- [Aim]
Word for word, give the material below again, minus any images.

- [Recorded information]
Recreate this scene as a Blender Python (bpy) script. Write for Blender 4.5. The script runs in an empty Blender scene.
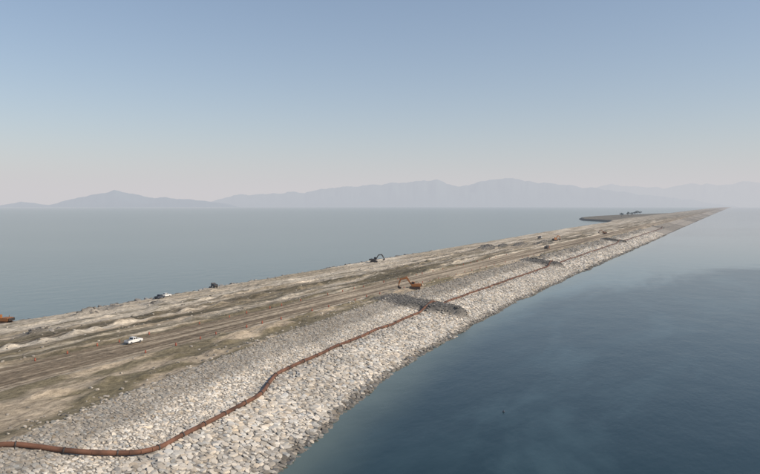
import bpy, bmesh, math, random
import numpy as np
from mathutils import Vector, Matrix

random.seed(7); rng = np.random.default_rng(7)
scene = bpy.context.scene
scene.view_settings.view_transform = 'Standard'
try: scene.view_settings.look = 'None'
except Exception: pass
scene.view_settings.exposure = 0

H = 41.0
R_EARTH = 6.371e6
YAW = math.atan(355/675.0)
def drop(x, y): return (x*x+y*y)/(2*R_EARTH)

# ------------------------------------------------------------------ camera
cam_d = bpy.data.cameras.new("camera"); cam = bpy.data.objects.new("camera", cam_d)
scene.collection.objects.link(cam); scene.camera = cam
cam_d.lens = 32; cam_d.sensor_width = 36
cam_d.clip_start = 0.5; cam_d.clip_end = 200000
cam.location = (0, 0, H)
cam.rotation_euler = (math.radians(90-2.75), 0, YAW)

# ------------------------------------------------------------------ light
SUN_EL = math.radians(34); sdx, sdy = 0.93, 0.16
SUN_ROT = math.atan2(sdx, sdy)
w = bpy.data.worlds.new("World"); scene.world = w; w.use_nodes = True
nt = w.node_tree; bg = nt.nodes["Background"]
sky = nt.nodes.new("ShaderNodeTexSky"); sky.sky_type = 'NISHITA'; sky.sun_disc = False
sky.sun_elevation = SUN_EL; sky.sun_rotation = SUN_ROT
sky.air_density = 1.0; sky.dust_density = 0.9; sky.ozone_density = 3.0; sky.altitude = 0
nt.links.new(sky.outputs[0], bg.inputs[0]); bg.inputs[1].default_value = 0.118
sl = bpy.data.lights.new("sun", 'SUN'); sl.energy = 4.7; sl.angle = math.radians(0.5); sl.color = (1.0, 0.90, 0.77)
so = bpy.data.objects.new("sun", sl); scene.collection.objects.link(so)
n = math.hypot(sdx, sdy)
sd = Vector((sdx/n*math.cos(SUN_EL), sdy/n*math.cos(SUN_EL), math.sin(SUN_EL)))
so.rotation_euler = sd.to_track_quat('Z', 'Y').to_euler(); so.location = (100, 0, 200)

# ------------------------------------------------------------------ helpers
def new_mat(name):
    m = bpy.data.materials.new(name); m.use_nodes = True
    return m, m.node_tree, m.node_tree.nodes["Principled BSDF"]
def simple(name, col, rough=0.6, metal=0.0, var=0.25, scale=3.0):
    m, t, p = new_mat(name)
    tc = t.nodes.new("ShaderNodeTexCoord"); nz = t.nodes.new("ShaderNodeTexNoise")
    nz.inputs['Scale'].default_value = scale; nz.inputs['Detail'].default_value = 5
    t.links.new(tc.outputs['Object'], nz.inputs['Vector'])
    cr = t.nodes.new("ShaderNodeValToRGB")
    cr.color_ramp.elements[0].position = 0.3; cr.color_ramp.elements[1].position = 0.7
    cr.color_ramp.elements[0].color = tuple(c*(1-var) for c in col)+(1,)
    cr.color_ramp.elements[1].color = tuple(min(1, c*(1+var)) for c in col)+(1,)
    t.links.new(nz.outputs['Fac'], cr.inputs['Fac']); t.links.new(cr.outputs['Color'], p.inputs['Base Color'])
    p.inputs['Roughness'].default_value = rough; p.inputs['Metallic'].default_value = metal
    return m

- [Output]
Recreate this scene as a Blender Python (bpy) script. Write for Blender 4.5. The script runs in an empty Blender scene.
import bpy, bmesh, math, random
import numpy as np
from mathutils import Vector, Matrix

random.seed(7); rng = np.random.default_rng(7)
scene = bpy.context.scene
scene.view_settings.view_transform = 'Standard'
try: scene.view_settings.look = 'None'
except Exception: pass
scene.view_settings.exposure = 0

H = 41.0
R_EARTH = 6.371e6
YAW = math.atan(355/675.0)
def drop(x, y): return (x*x+y*y)/(2*R_EARTH)

# ------------------------------------------------------------------ camera
cam_d = bpy.data.cameras.new("camera"); cam = bpy.data.objects.new("camera", cam_d)
scene.collection.objects.link(cam); scene.camera = cam
cam_d.lens = 32; cam_d.sensor_width = 36
cam_d.clip_start = 0.5; cam_d.clip_end = 200000
cam.location = (0, 0, H)
cam.rotation_euler = (math.radians(90-2.75), 0, YAW)

# ------------------------------------------------------------------ light
SUN_EL = math.radians(34); sdx, sdy = 0.93, 0.16
SUN_ROT = math.atan2(sdx, sdy)
w = bpy.data.worlds.new("World"); scene.world = w; w.use_nodes = True
nt = w.node_tree; bg = nt.nodes["Background"]
sky = nt.nodes.new("ShaderNodeTexSky"); sky.sky_type = 'NISHITA'; sky.sun_disc = False
sky.sun_elevation = SUN_EL; sky.sun_rotation = SUN_ROT
sky.air_density = 1.0; sky.dust_density = 0.9; sky.ozone_density = 3.0; sky.altitude = 0
nt.links.new(sky.outputs[0], bg.inputs[0]); bg.inputs[1].default_value = 0.118
sl = bpy.data.lights.new("sun", 'SUN'); sl.energy = 4.7; sl.angle = math.radians(0.5); sl.color = (1.0, 0.90, 0.77)
so = bpy.data.objects.new("sun", sl); scene.collection.objects.link(so)
n = math.hypot(sdx, sdy)
sd = Vector((sdx/n*math.cos(SUN_EL), sdy/n*math.cos(SUN_EL), math.sin(SUN_EL)))
so.rotation_euler = sd.to_track_quat('Z', 'Y').to_euler(); so.location = (100, 0, 200)

# ------------------------------------------------------------------ helpers
def new_mat(name):
    m = bpy.data.materials.new(name); m.use_nodes = True
    return m, m.node_tree, m.node_tree.nodes["Principled BSDF"]
def simple(name, col, rough=0.6, metal=0.0, var=0.25, scale=3.0):
    m, t, p = new_mat(name)
    tc = t.nodes.new("ShaderNodeTexCoord"); nz = t.nodes.new("ShaderNodeTexNoise")
    nz.inputs['Scale'].default_value = scale; nz.inputs['Detail'].default_value = 5
    t.links.new(tc.outputs['Object'], nz.inputs['Vector'])
    cr = t.nodes.new("ShaderNodeValToRGB")
    cr.color_ramp.elements[0].position = 0.3; cr.color_ramp.elements[1].position = 0.7
    cr.color_ramp.elements[0].color = tuple(c*(1-var) for c in col)+(1,)
    cr.color_ramp.elements[1].color = tuple(min(1, c*(1+var)) for c in col)+(1,)
    t.links.new(nz.outputs['Fac'], cr.inputs['Fac']); t.links.new(cr.outputs['Color'], p.inputs['Base Color'])
    p.inputs['Roughness'].default_value = rough; p.inputs['Metallic'].default_value = metal
    return m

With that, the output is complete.